Impact of lightning-NO on eastern United States photochemistry during the summer of 2006 as determined using the CMAQ model

2011 
Abstract. A lightning-nitrogen oxide (NO) algorithm is implemented in the Community Multiscale Air Quality Model (CMAQ) and used to evaluate the impact of lightning-NO emissions (LNO x ) on tropospheric photochemistry over the United States during the summer of 2006. For a 500 mole per flash lightning-NO source, the mean summertime tropospheric NO 2 column agrees with satellite-retrieved columns to within −5 to +13%. Temporal fluctuations in the column are moderately well simulated; however, the addition of LNO x does not lead to a better simulation of day-to-day variability.
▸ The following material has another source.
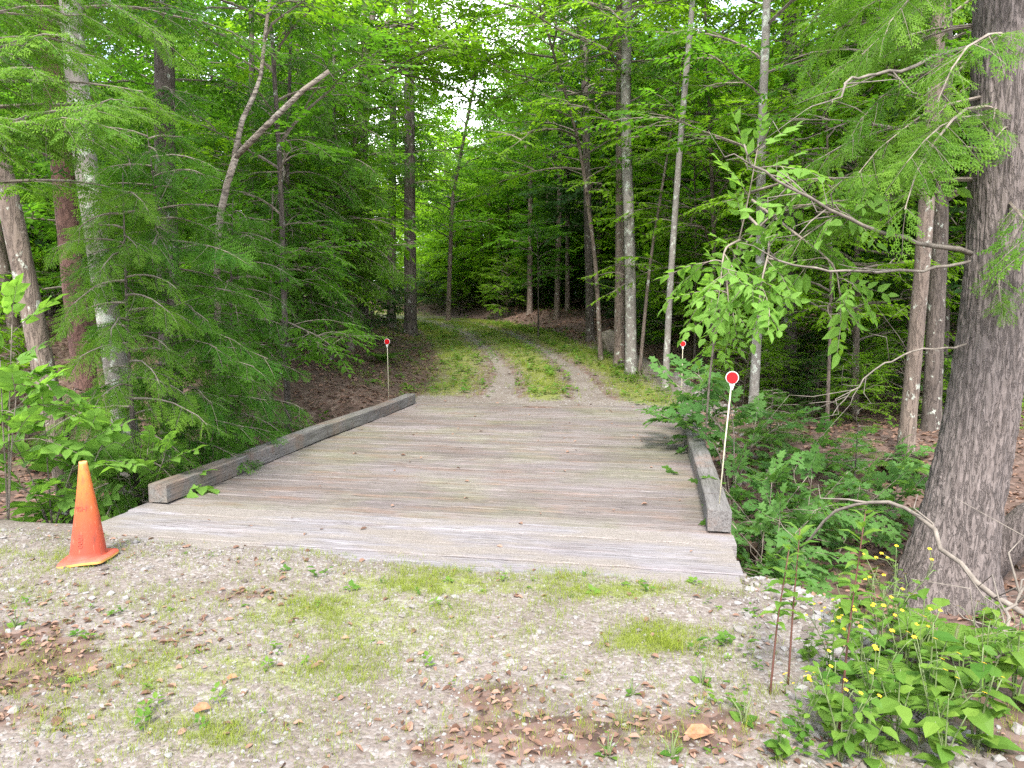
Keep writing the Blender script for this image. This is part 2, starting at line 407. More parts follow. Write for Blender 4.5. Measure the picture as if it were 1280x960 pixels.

The contribution of lightning-NO to the model column ranges from ∼10% in the northern US to >45% in the south-central and southeastern US. Lightning-NO adds up to 20 ppbv to upper tropospheric model ozone and 1.5–4.5 ppbv to 8-h maximum surface layer ozone, although, on average, the contribution of LNO x to model surface ozone is 1–2 ppbv less on poor air quality days. LNO x increases wet deposition of oxidized nitrogen by 43% and total deposition of nitrogen by 10%. This additional deposition reduces the mean magnitude of the CMAQ low-bias in nitrate wet deposition with respect to National Atmospheric Deposition monitors to near zero. Differences in urban/rural biases between model and satellite-retrieved NO 2 columns were examined to identify possible problems in model chemistry and/or transport. CMAQ columns were too large over urban areas. Biases at other locations were minor after accounting for the impacts of lightning-NO emissions and the averaging kernel on model columns. In order to obtain an upper bound on the contribution of uncertainties in NO y chemistry to upper tropospheric NO x low biases, sensitivity calculations with updated chemistry were run for the time period of the Intercontinental Chemical Transport Experiment (INTEX-A) field campaign (summer 2004). After adjusting for possible interferences in NO 2 measurements and averaging over the entire campaign, these updates reduced 7–9 km biases from 32 to 17% and 9–12 km biases from 57 to 46%. While these changes lead to better agreement, a considerable unexplained NO 2 low-bias remains in the uppermost troposphere.